Y no le faltaría razón a Nicolás para su cólera. De hecho, el centenario de Dulce María no ha terminado aún. Si entonces se habló y escribió de ella durante todo el año, después no ha dejado de hablarse ni escribirse. Todos los días aparece algo nuevo. Se publican y se leen sus libros. Es estudiada con la veneración que hasta ahora sólo habían alcanzado Martí, Lezama y Virgilio Piñera. Incluso ha empezado a surgir una especie de mística de Dulce María. Su en otro tiempo opulenta casa ha sido restaurada y convertida en templo de la cultura donde no hay día de la semana que pase sin una o varias actividades.

En cambio, a Nicolás nadie lo lee. Nadie lo estudia. Ha dejado de interesar. Los jóvenes, que son quienes determinan quién sí y quién no, lo han puesto a un lado. Cuando por casualidad aparece en una revista una nota o un ensayo sobre su obra, la firma alguien del pasado que no ha podido impedir que se note la prisa de lo que ha sido escrito por compromiso.
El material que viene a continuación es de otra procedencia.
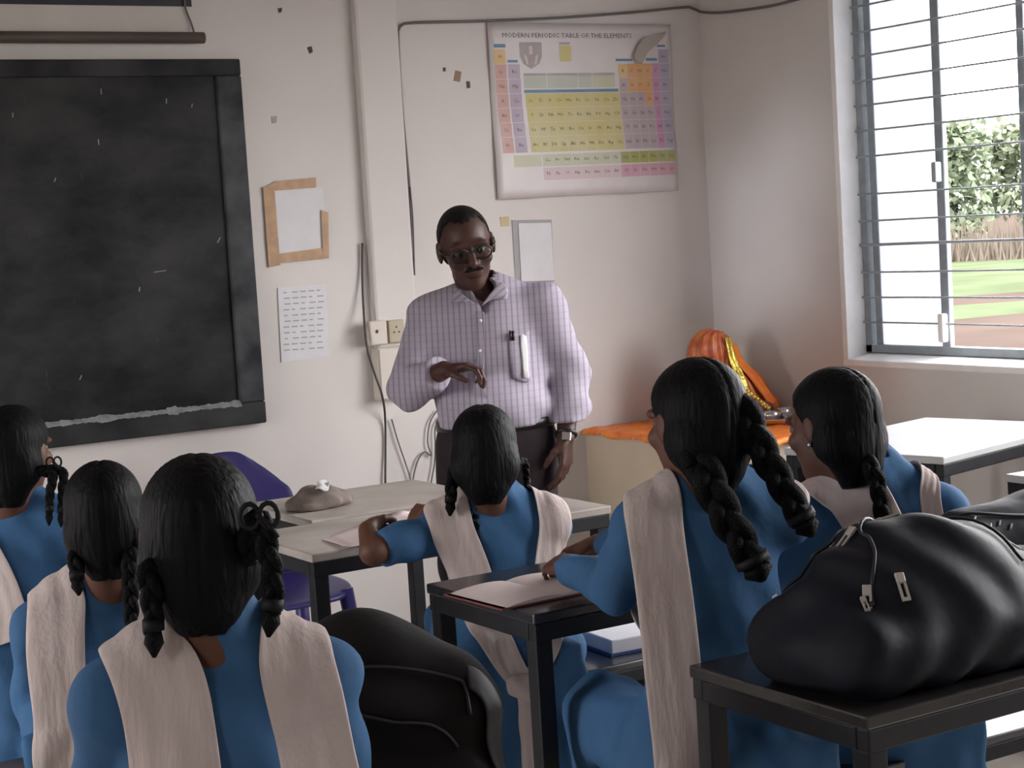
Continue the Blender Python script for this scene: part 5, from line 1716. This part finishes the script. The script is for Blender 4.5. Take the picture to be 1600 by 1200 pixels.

Tal vez, como ocurrió con Góngora, aparezcan quienes un día lo rescaten. Pero por ahora parece destinado a permanecer castigado de cara para la pared, puro pasto de polillas.

Lo curioso en el caso de la recién canonizada Dulce María Loynaz es que esta nueva deidad ha convertido en adoradores incluso a quienes —hasta poco antes de que le fuera otorgado el Premio Cervantes— la ignoraron al extremo de no haberla leído.